Tuesday, August 28, 2012

What I Don't Like About My E-Reader

For the last few years I've had one of Barnes & Noble's nook e-readers.  I've bought a variety of books to read on it, and borrowed e-books from the library.  But I have a problem with it.  It's not one of the normal problems that I hear people complain about.  Yes, the contrast leaves something to be desired, particularly in low light.  Yes, the power connection is in an awkward place if you're putting the reader in some sort of a rest while charging it.  Yes, I've dropped it and put a small ding on the screen.  Yes, the screen is too small to deal well with technical books.  Yes, the user interface for organizing books and other files could be better.  But those aren't what I want to complain about today.

The problem I have with my e-reader is that it tempts me to do illegal things.  Once you start poking around on the Internet, you quickly discover that there's an enormous volume of pirated print material, particularly what I'll just call "geek fiction."  All of those old books have been scanned and run through some sort of character recognition software in order to produce computer-readable versions.  New books of interest show up fairly quickly.  If there's an e-book version of the new book, unencrypted copies of that also show up quickly, avoiding the character recognition errors to which the scanned copies are subject (for example, the character pair "cl" is often recognized as the single character "d").  TTBOMK, all of the encryption schemes used by the publishers and distributors have been broken [1].

 The e-reader has also tempted me to begin design of a rapid book scanner based on a digital camera, and to look at the software chain necessary to convert images of the books in my personal collection into EPUB format.  I'm not the first to do so, of course.  There's a whole community of people dedicated to do-it-yourself book scanning.  And commercial scanners up to and including robotic scanners that automatically turn the pages.  I'm not getting any younger, and the day will come when I want to live somewhere smaller.  When that happens, many of the bookcases and their contents are going to have to be left behind.  But I don't want to give up a lifetime's worth of tucking away books that I've purchased.

There are a variety of reasons why people would want to make a copy of a print book if it were quick and easy to do.  Backup copies are an obvious one; if my house burns down, I lose hundreds of books that would be hard to replace.  My favorite reason came from a student I spoke with at the University of Denver.  At the beginning of each quarter, he spent a Saturday or Sunday afternoon while football or another sport was on TV scanning all of his new textbooks.  He didn't cheat in the sense of scanning the book and then returning them for a refund; he kept the dead-tree version of the books.  He didn't do character recognition either, just took a picture of each page and stored it as a fairly high-resolution image on his laptop.  Then, when one of his professors said, "Now, if you'll all turn to page 257 in Wilson," he's got a copy with him.  A few keystrokes pulls it up.  Meanwhile, the rest of the class is looking desperately through their backpack to see if somehow (by accident) they've brought that book to class.

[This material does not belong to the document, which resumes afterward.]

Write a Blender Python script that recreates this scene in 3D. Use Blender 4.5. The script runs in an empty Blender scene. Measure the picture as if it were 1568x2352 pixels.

I know I'm going to build the scanner and acquire the software -- there's absolutely no way that I'm going to resist the temptation [2].  I just wish that the writers and publishers would work out an archive and pricing scheme so that I didn't have to.  Here's my advice to them, particularly for out-of-print books.  It's out of print.  You're not going to make a dime from it unless a miracle happens and enough demand materializes to make it worth a press run.  The cost to store an e-copy is trivial, as is the bandwidth to deliver it.  Make it available somewhere easy to find for a dollar or two.  At that price, I'll download a clean e-book rather than any of (1) scan it myself if I have it, (2) wait weeks for it to show up from my local library's network and scan it, or (3) find someone else's scanned copy online.  And particularly if the author makes it available, s/he makes almost a dollar that they wouldn't have otherwise.

[1] And if not, they will be soon.  This is a technology battle that the publishers can't win.  Each has to pick a scheme.  That scheme has to run on consumer electronics that has a very slow turnover, so they're stuck with the scheme.  I have argued for years that in that situation, the encryption will be broken in a general sense -- that is, there will be software available for personal computers that will decrypt everything encrypted with a particular scheme, not just brute-force cracking of a particular item.  To paraphrase Napolean, "I generally find that God fights on the side of the heavier artillery," and the hackers' artillery is by far the heavier.

[2] If it comes down to it, I'm competent to write the necessary software myself.  Suitable algorithms for each step have been published, and I spent years coding up other people's algorithms from time to time in order to evaluate performance.